Keeping Your Eyes On The Greater Challenge, The Prize, And Your Brilliant Solutions
Just as with all businesses and industries, you need to carefully assess and be clear on the trends and true threats to your success, while being Johnny-on-the-spot to address the points of pain and pitfalls that you provide the sparkling answers for. The more successful Serviced Workspaces consider losing market share to droves insisting on working from home is the bigger threat … to them competitors are not menaces but triggering mechanisms that force them to learn and think of ways to continually be better … and they are clear that offering erstwhile home-committed workers professional workspace alternatives that go hand-in-hand with their work-from-home preferences, on a monthly, contracted or as-needed basis -- and that sustains their competitive edge and derails their tendency to fall into bad, home-enabled habits that lead to excessive procrastination and malaise, is their strong suit and centerpiece of their winning formula as a professional Serviced Workspace.
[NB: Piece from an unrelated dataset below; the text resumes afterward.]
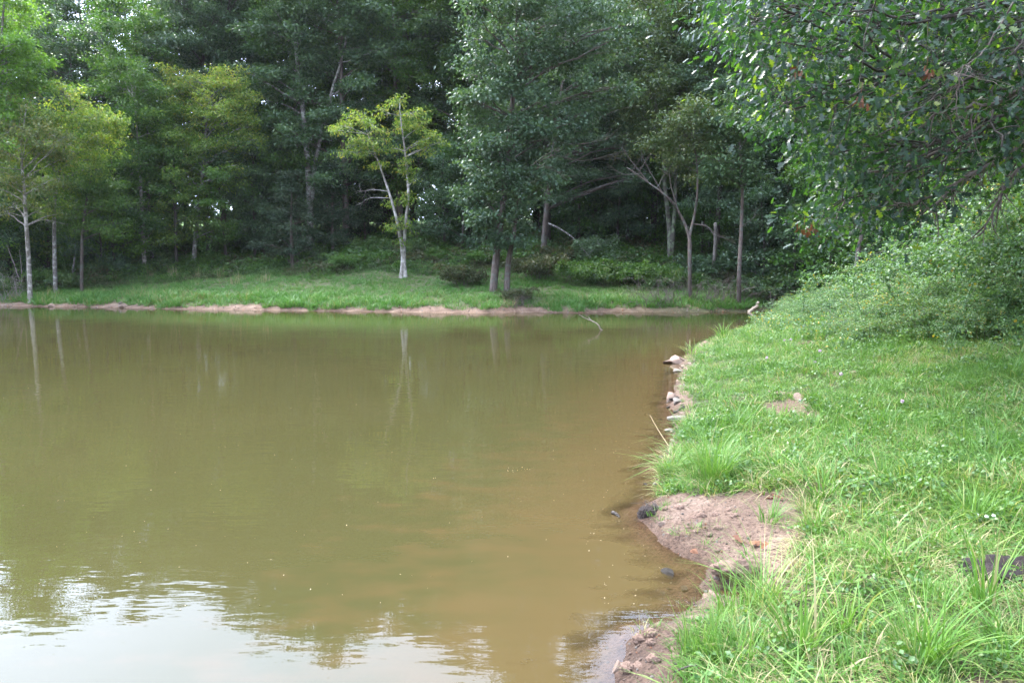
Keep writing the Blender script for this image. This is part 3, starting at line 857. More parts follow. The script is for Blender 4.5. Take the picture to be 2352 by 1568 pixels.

Make sure your marketing and sales pitch satisfactorily reflects and emphasizes in some manner the inevitable edge-dulling, sluggishness, procrastination and other points of pain that all home-workers surely have already, or will experience -- along the goldmine of a solution that you’re sitting on which allows them the freedom to benefit from the best of both worlds -- the efficiencies, thriftiness and flexibility of working both from home, and when needed, from the professional Serviced Workspace that you can offer as the home-away-from-home for their dream business, or as their job’s remote-working home base.